2. I ask His Honour to inform Parliament or the Legislative Review Committee of Parliament, that the District Court 1991 is superior legislation as to the rights of appeal, and no inferior Act of Parliament can impose restrictions, borders or limitations upon a superior Act of Parliament, or members of the judiciary, and that those restrictions, borders or limitations, if imposed, would be invalid in law, and that the Supreme Court would be duty bound to uphold the rights of the individual against the rights of parliamentary law, and if that did occur, it would infer that the Courts were ignoring statute legislation, passed by Parliament, but not to the contempt of Parliament, but to the preference of the principles of justice, fairness and judicial precedent.”
Essentially, the applicant wishes to be able to pursue an appeal to the Supreme Court against the decision of the District Court judge dismissing his appeal.
Appeals against orders made by the Tribunal or for punishment for breach of discipline are, however, governed by s46 of the Police (Complaints and Disciplinary) Act 1985 (“the Police Act”). Sections 46(1), (2) and (3) provide:
“(1)A party to proceedings before the Tribunal may appeal to the Court against a decision made by the Tribunal in those proceedings.
(2)A member of the police force may appeal to the Court against an order of the Commissioner imposing punishment on him or her for a breach of discipline.
(3) Subsection (2) applies-
(a) whether the charge for the breach of discipline was laid in consequence of the investigation of a mater which this Act applies or otherwise; and
(b) whether the order imposing the punishment was made on the member being found guilty of the breach of discipline by the Tribunal or on the member making an admission of guilt to the Commissioner.”
Of significance to the present case, s 46(8) provides:
“(8)No further appeal lies against a decision of the Court made on an appeal under this section.”
Section 46(9) defines the “Court” referred to in that section as being the Administrative and Disciplinary Division of the District Court. Pursuant to the provisions of s 46, the applicant, being a member of the police force, was entitled to have the decision of the Tribunal reviewed by a judge of that court.
Section 43 of the District Court Act 1991 allows for a right of appeal against judgments given in the District Court but s 43(3) thereof provides:
“In the case of a judgment of the Court in its Administrative and Disciplinary Division, an appeal lies as of right on a question of law and by leave of the Supreme Court on a question of fact but this principle may be displaced or modified by the provisions of the special Act under which the jurisdiction is conferred.” (emphasis added)
Section 46(8) of the Police Act contains such a provision. It clearly provides that no further appeal will lie against a decision made on appeal under s 46. That section operates to limit the operation of s 43 of the District Court Act 1991 in circumstances such as the present.

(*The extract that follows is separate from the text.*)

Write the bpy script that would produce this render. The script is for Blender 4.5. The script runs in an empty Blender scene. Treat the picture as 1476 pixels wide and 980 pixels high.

In other words, s 43 of the District Court Act 1991 is the completing privative clause limiting the right of appeal from the Administrative and Disciplinary Division of the District Court.
In the course of argument, the applicant indicated that he understood the limiting effect of the relevant provisions but submitted, nevertheless, that it was appropriate for this Court to review the prior decisions affecting him. The applicant appeared to base this submission on his view that the inconsistency provisions of the Commonwealth Constitution enabled Commonwealth anti-discrimination legislation and the Judiciary Act 1903 to operate to invalidate the privative clauses of the State legislation. The applicant asked that this Court declare s 46 of the Police Act as unconstitutional. He further asked that I make a declaration to the State Parliament in relation to the validity and operation of the Police Act and the District Court Act 1991. In particular he asked that I revoke s 46(8) of the Police Act.
It is obvious that the applicant’s argument is, from the outset, fundamentally misconceived. The decisions of the Tribunal and the District Court which he seeks to have reviewed by way of further appeal were made within jurisdiction. Consequently the privative clauses operate validly to extinguish the applicant’s further right of appeal beyond the Administrative and Disciplinary Division of the District Court. The appeal was dismissed by the District Court judge on 6 July 2001 and that is the end of the matter. As I endeavoured to explain to the applicant in the course of the hearing, this Court does not have the power to revoke legislation or declare legislation of this State unconstitutional. The application is therefore refused.